Ce n’est pas un hasard si les acteurs du pouvoir thaïlandais ont fait preuve de modération face aux « rouges ». Ils savent que ces derniers bénéficient d’une popularité qui dépasse de loin les défavorisés, et séduisent aussi des fonctionnaires, des militaires, des policiers, des intellectuels et des entrepreneurs. Intervenir trop radicalement contre les « rouges » comportait le risque de se couper davantage d’une large frange de la société. Sans compter que l’attente de démocratie et de réduction des inégalités est souhaitée bien au-delà des cercles « rouges ».
Le premier ministre, Abhisit Vejjajiva, a géré la crise, reclus dans un camp militaire, avec prudence. Mais avait-il le choix ? L’armée et la police lui auraient-elles obéi en cas d’ordre plus radical ? Le chef de l’armée, le général Anupong Paojinda, a appelé à un accord politique, et prévenu qu’il se refusait à utiliser la force contre les « rouges ». Mais, outre qu’il achève son mandat en septembre et ne souhaitait pas partir sur un coup d’Etat ou un carnage, avait-il une autre option ? Un coup de force militaire n’aurait-il pas signé un divorce historique entre les Thaïlandais et leur armée ? Le roi Bhumibol Adulyadej, enfin, est resté silencieux. Il n’a pas, comme en 1992, fait s’agenouiller et ramper les protagonistes de la crise devant le trône.
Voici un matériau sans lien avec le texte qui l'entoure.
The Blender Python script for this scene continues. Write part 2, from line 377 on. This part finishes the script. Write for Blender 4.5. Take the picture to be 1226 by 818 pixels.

Mais - question taboue au royaume de Siam - aurait-il, cette fois, été obéi ? Certains en doutent.
Cette crise, au-delà des revendications politiques et sociales, est aussi une manifestation d’une fin de règne. Sans même présager de la difficulté pour le prince héritier Maha Vajiralongkorn de succéder à un père qui aura régné plus de six décennies avec un statut égal à celui d’un dieu, la question est : quelle Thaïlande après Bhumibol ? Même les monarchistes les plus fervents s’interrogent. Le système reposant sur un roi vénéré, entouré d’un conseil privé composé de fidèles généraux (dirigé depuis 1998 par le puissant et habile Prem Tinsulanonda) et d’une armée qui contrôle ou influence les gouvernements avant de leur obéir, semble peu compatible avec la quête de démocratie des Thaïlandais.
Le fait que la famille royale soit l’une des premières fortunes de la planète, dans un pays où les défavorisés sont oubliés, commence aussi à être critiqué.
Si guerre de succession il y a, c’est donc celle d’un système. Thaksin n’a pas été renversé uniquement parce qu’il était corrompu, ou parce qu’il déplaisait au roi, à Prem et à l’armée, mais parce que son autorité et son insolente popularité mettaient en péril l’édifice. Parce qu’il a fait entrevoir aux défavorisés qu’ils avaient des droits, à commencer par celui d’avoir un gouvernement se préoccupant d’eux, et aux urbains qu’ils pouvaient prétendre être l’élite de demain.
Les slogans « Thaksin président », murmurés par des « rouges » eux-mêmes effrayés par une telle audace, ne sont pas rares. Cela ne signifie pas que le peuple veuille échanger la monarchie pour une république, mais cela montre que la soif de changement ne concerne pas que la politique économique et sociale.
Le tournant est là, dans cette libération de la parole, cette libération des rêves des Thaïlandais. Conservatisme et arrogance des élites traditionnelles, corruption, identité nationale et classes sociales, rôle du conseil privé et de l’armée, ère post-Bhumibol : tous les sujets sensibles sont désormais évoqués. Dans une société où l’on apprend au peuple à obéir en souriant, sans poser de questions, les tabous sont peu à peu levés. Les verrous psychologiques sautent. Déclenchant, poison ou progrès, sans retour en arrière possible, ce qui est à la fois une peur et une ivresse de l’inconnu.